Presiden Sri Lanka Ranil Wickremesinghe (Reuters/Brendan McDermid)
Dunia

Keringanan Utang untuk Negara Miskin Didorong Masuk Transisi Hijau

  • Dia mengingatkan para delegasi bahwa banyak negara miskin kesulitan untuk melunasi utang mereka. Sri Lanka gagal membayar utang luar negerinya pada Mei tahun lalu setelah cadangan dolar negara pulau dengan 22 juta penduduk ini menurun hingga pada titik di mana mereka tidak lagi dapat membayar impor penting seperti bahan bakar dan obat-obatan.
Dunia
Distika Safara Setianda

Distika Safara Setianda

Author

JAKARTA - Sri Lanka mengatakan keringanan utang bagi negara-negara berpendapatan rendah seharusnya menjadi bagian dari transisi hijau. Nihilnya tindakan terhadap utang tersebut bisa menjadi ancaman eksistensi bagi Inisiatif Belt and Road China.

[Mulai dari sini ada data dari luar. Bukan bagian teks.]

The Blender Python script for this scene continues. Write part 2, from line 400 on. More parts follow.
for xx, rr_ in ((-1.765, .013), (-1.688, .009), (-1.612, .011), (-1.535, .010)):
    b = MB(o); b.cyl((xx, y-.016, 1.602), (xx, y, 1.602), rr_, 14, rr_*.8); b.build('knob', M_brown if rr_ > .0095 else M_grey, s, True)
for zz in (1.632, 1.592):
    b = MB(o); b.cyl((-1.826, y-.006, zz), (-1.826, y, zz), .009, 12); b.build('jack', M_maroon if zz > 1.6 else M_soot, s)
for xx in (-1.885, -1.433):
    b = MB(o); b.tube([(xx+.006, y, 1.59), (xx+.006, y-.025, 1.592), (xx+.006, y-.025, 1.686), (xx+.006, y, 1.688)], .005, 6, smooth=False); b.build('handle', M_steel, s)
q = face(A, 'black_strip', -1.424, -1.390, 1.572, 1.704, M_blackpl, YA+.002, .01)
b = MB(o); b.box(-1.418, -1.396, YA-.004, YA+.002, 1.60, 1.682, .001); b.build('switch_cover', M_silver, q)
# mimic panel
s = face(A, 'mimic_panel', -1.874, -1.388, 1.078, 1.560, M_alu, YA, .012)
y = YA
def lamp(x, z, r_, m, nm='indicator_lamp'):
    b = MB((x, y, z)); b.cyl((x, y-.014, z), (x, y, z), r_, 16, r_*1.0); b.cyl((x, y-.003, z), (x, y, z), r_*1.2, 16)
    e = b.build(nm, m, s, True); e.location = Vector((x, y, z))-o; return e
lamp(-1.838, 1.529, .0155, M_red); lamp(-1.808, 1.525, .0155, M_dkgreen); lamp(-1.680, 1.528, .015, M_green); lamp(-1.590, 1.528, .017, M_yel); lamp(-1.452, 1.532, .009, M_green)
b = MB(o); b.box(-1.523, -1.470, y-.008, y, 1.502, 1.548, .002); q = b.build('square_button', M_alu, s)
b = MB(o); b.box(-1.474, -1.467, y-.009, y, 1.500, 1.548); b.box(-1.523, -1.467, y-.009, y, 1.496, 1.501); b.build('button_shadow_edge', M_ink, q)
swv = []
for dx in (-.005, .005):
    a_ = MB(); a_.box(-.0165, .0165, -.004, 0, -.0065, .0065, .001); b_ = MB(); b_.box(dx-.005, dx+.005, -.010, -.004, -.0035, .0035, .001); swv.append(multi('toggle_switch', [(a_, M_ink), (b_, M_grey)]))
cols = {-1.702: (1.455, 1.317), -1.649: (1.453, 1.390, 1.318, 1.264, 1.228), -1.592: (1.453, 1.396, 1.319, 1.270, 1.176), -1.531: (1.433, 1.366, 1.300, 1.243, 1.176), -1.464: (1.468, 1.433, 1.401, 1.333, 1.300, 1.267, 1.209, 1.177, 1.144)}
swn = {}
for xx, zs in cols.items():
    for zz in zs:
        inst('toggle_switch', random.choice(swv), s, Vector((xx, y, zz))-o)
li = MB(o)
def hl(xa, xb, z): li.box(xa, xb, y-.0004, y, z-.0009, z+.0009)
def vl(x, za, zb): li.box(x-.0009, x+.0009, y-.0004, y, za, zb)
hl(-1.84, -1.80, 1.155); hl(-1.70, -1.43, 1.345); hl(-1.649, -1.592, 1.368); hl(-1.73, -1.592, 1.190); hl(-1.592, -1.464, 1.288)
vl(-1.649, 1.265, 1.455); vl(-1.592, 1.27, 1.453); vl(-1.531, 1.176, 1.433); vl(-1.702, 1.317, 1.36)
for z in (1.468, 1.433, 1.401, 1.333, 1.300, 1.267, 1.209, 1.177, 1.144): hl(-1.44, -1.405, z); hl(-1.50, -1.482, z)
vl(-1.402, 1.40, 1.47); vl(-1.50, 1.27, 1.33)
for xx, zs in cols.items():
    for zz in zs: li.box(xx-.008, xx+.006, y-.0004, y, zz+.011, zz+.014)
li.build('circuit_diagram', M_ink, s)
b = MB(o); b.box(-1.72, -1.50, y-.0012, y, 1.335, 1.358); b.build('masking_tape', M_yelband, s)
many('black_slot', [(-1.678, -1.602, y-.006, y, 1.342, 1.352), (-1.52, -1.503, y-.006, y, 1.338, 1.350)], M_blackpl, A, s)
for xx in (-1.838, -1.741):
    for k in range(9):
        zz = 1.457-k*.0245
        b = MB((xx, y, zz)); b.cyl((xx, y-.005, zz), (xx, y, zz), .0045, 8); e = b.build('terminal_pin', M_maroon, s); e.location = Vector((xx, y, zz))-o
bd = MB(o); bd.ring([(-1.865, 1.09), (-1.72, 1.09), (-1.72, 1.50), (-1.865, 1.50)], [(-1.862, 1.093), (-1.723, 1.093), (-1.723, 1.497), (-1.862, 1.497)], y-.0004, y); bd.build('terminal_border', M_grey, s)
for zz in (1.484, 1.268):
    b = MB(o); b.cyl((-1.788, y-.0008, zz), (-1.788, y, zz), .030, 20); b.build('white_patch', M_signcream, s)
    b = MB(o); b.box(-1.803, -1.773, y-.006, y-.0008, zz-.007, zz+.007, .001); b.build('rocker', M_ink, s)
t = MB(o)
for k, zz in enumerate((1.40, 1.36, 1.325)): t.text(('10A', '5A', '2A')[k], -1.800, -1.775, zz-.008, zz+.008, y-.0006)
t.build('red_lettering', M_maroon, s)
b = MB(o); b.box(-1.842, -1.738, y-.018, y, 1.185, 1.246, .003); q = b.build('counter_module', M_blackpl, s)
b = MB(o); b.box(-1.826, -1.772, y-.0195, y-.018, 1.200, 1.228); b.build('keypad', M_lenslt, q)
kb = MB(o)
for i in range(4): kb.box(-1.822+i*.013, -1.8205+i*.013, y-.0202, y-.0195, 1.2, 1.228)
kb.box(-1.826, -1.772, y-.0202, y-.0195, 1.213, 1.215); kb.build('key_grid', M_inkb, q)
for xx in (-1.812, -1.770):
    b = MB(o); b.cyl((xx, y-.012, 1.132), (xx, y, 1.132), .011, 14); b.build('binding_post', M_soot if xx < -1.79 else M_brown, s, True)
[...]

Hal itu disampaikan Presiden Sri Lanka Ranil Wickremesinghe dalam pidato di sebuah panel tentang penghijauan Belt and Road Initiative di Beijing, Rabu, 18 Oktober 2023. Presiden mengatakan Rencana Kemakmuran Iklim Sri Lanka memerlukan investasi sebesar US$26,5 miliar hingga tahun 2042.

Adapun rencana jalan menuju netralitas karbon membutuhkan dana sebesar US$100 miliar hingga tahun 2050.  “Ini adalah beban yang sangat berat bagi Sri Lanka, tetapi kita bertekad untuk memastikan bahwa kita dapat memobilisasi sumber daya,” ujarnya, dikutip dari Reuters, Rabu. 

“Namun, ini tidak berlaku di semua negara, banyak negara yang tidak mampu menemukan sumber daya keuangan yang diperlukan untuk mendukung transisi ini,” sambungnya.  “Ide-ide kita di bidang ini seharusnya mencakup keringanan utang bagi negara-negara berpendapatan rendah,” tambahnya.

Dia mengingatkan para delegasi bahwa banyak negara miskin kesulitan untuk melunasi utang mereka. Sri Lanka gagal membayar utang luar negerinya pada Mei tahun lalu setelah cadangan dolar negara pulau dengan 22 juta penduduk ini menurun hingga pada titik di mana mereka tidak lagi dapat membayar impor penting seperti bahan bakar dan obat-obatan.

Sri Lanka memiliki utang sekitar US$7 miliar kepada pemberi pinjaman China, baik dalam bentuk pinjaman bilateral maupun komersial. “Jika kita tidak membahas masalah ini tahun ini, maka saya tidak tahu apakah kita bisa mengadakan konferensi lagi dalam waktu tiga atau empat tahun,” tambah Wickremesinghe.

Negara kepulauan ini mencapai kesepakatan dengan Export-Import Bank of China pekan lalu yang mencakup sekitar US$4,2 miliar utang yang belum dilunasi, tetapi masih bekerja sama dengan kreditor bilateral penting lainnya, termasuk Jepang dan India, untuk mencapai rencana restrukturisasi utang.

Wickremesinghe mengatakan, bank pembangunan seperti Asian Infrastructure Investment Bank seharusnya juga memobilisasi dana tambahan.